Autor nie cofa się przed pokazaniem różnych stron osobowości polskich władczyń oraz polskich władców. Widzimy ich bez makijażu, bez historiograficznego retuszu. Przeczytamy zatem o kobietach, które całkowicie poddały się swoim książęcym i królewskim mężom. Ale są też rozdziały poświęcone władczyniom, które chciały prowadzić własną politykę, w momencie, gdy ich mężowie zawodzili. Niektóre z nich nie liczyły się z kosztami swoich ambicji, skłócając ze sobą wszystkich wokół.
„Żony, kochanki, damy, intrygantki. Niezwykłe kobiety u boku naszych władców” - sensacja i jej pułapki
Z drugiej jednak strony, książka Zielińskiego nie jest pozycją dla zupełnie początkujących. Autor nie skupia się przecież na wszystkich polskich władcach i ich żonach, lecz „skacze” po temacie. Wybiera wątki najciekawsze i najbardziej niezwykłe, czasami zaś – te które ukazują jakiś szerszy proces czy problem. Niewątpliwie jest to zresztą książka popularna, ale nieznajomość tła historycznego spowoduje, że będzie nam znacznie trudniej czerpać przyjemność z lektury.
Można też zastanawiać się, czy w kilku miejscach Zieliński nie przeszarżował. Na kartach książki odnajdziemy bowiem np. Marię Walewską, kochankę Napoleona. Czy słusznie autor uznał ją za metresę władcy Polski? Mały Kapral nigdy nie koronował się na króla, ani księcia Polski. Władcą Księstwa Warszawskiego, był przecież Fryderyk August I Wettyn. O nim jednak, ani o jego żonie, Marii Amalii Auguście Wittelsbach, nic w książce nie ma. Podobnie, próżno szukać informacji o żonach carów Rosji, którzy przecież na mocy decyzji kongresu wiedeńskiego, aż do 1917 tytułowali się oni królami Polski.
Warto także przyjrzeć się aneksom. W znakomitej większości są to cytowania dokumentów, ale można też przeczytać fragmenty innych publikacji oraz wiersze.

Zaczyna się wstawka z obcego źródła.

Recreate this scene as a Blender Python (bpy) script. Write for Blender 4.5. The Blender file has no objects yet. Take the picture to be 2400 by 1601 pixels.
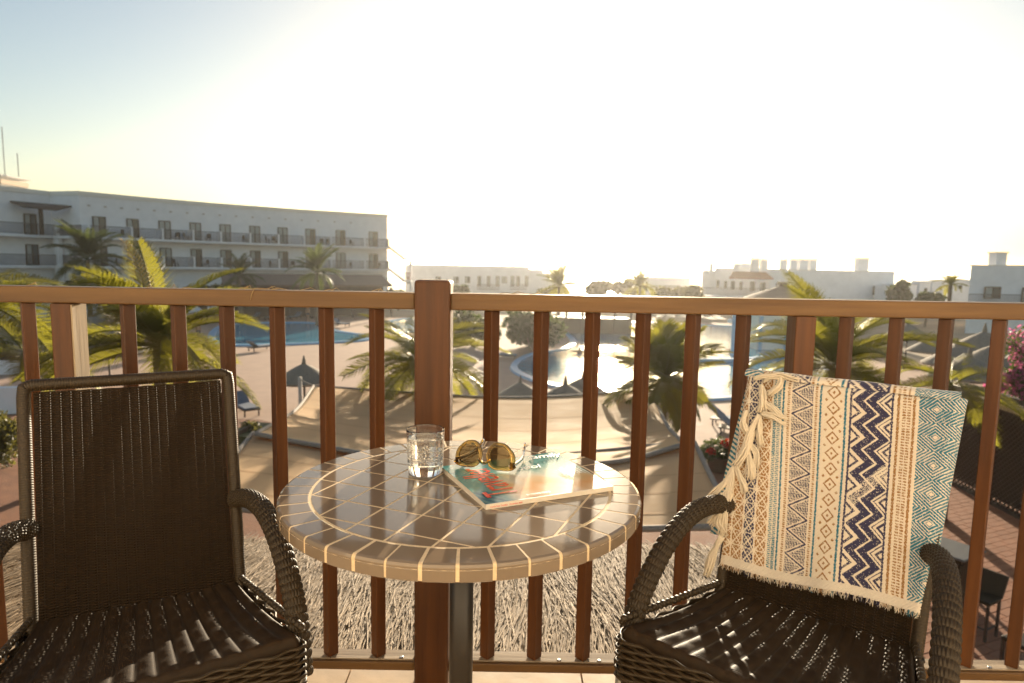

To rzeczywiście wartościowy dodatek do książki, zwielokrotniający jej popularyzatorską wartość. Ponownie jednak, przydałoby się odwołanie do aneksów w tekście głównym, co pozwoliłoby na nadanie tym dokumentom szerszego kontekstu.
*
Książka Andrzeja Zielińskiego to z pewnością rzecz warta lektury. To przykład niesztampowej popularyzacji, zgrabnie łączącej sensacyjny temat z rzetelnością. Polecam!